Le moyen reproche à l'arrêt attaqué d'avoir déclaré irrecevable le moyen tiré de la nullité du jugement pour défaut de convocation des dirigeants en vue de leur audition préalable en chambre du conseil, écarté les moyens tendant à la nullité de la procédure et du jugement et statuant au fond condamné solidairement M. José Y... et M. Michel Z... à supporter les dettes de la société Seferba à hauteur de 50.000 euros pour M. Y... et de 300.000 euros pour M. Z... ;
AUX MOTIFS QUE « sur l'audition des dirigeants »
« aux termes de l'article 164 du décret du 27 décembre 1985 déjà cité, « le ou les dirigeants (…) sont convoqués huit jours au moins avant leur audition en chambre du conseil, par acte d'huissier de justice ». En l'espèce, il résulte des pièces du dossier que M. José et Marc Y... et M. Michel Z... ont été assignés à comparaître devant le Tribunal de commerce de Calais, en personne ou en étant représentés par un avocat ou toute personne de leur choix, selon les règles de comparution devant le Tribunal de commerce ; ils n'ont pas fait l'objet d'une convocation précise et spéciale pour leur audition en chambre du conseil, et, par conséquent, M. Michel Z..., qui soulève cette irrégularité, n'a été présent en personne à aucune des audiences tenues par le Tribunal pour l'examen de l'affaire alors que, pour l'audition prévue par l'article 164 du décret, le dirigeant doit se présenter en personne et doit donc être invité spécialement à comparaître par ce mode pour être entendu. Il en résulte la violation d'une formalité substantielle qui affecte la régularité de la saisine du Tribunal »
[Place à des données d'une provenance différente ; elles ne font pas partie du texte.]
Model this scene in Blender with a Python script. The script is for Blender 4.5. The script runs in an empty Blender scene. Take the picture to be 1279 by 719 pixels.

ALORS QUE la convocation du dirigeant de la personne morale poursuivi en paiement des dettes sociales, en vue de son audition personnelle par le tribunal est un préalable obligatoire et que l'omission de cet acte qui fait obstacle à toute condamnation constitue une fin de non recevoir ;
D'où il résulte que la Cour d'appel qui constatait que les dirigeants de la Seferba, dont M. José Y... n'avaient pas fait l'objet d'une convocation en vue de leur audition personnelle par le tribunal et qu'il en résultait la violation d'une formalité substantielle affectant la régularité de la saisine du Tribunal, ne pouvait statuer au fond et entrer en voie de condamnation ; qu'elle n'a pas ainsi tiré les conséquences légales de ses propres constatations en violation de l'article 164 al. 2 du décret du 27 décembre 1985, ensemble de l'article 122 du code de procédure civile.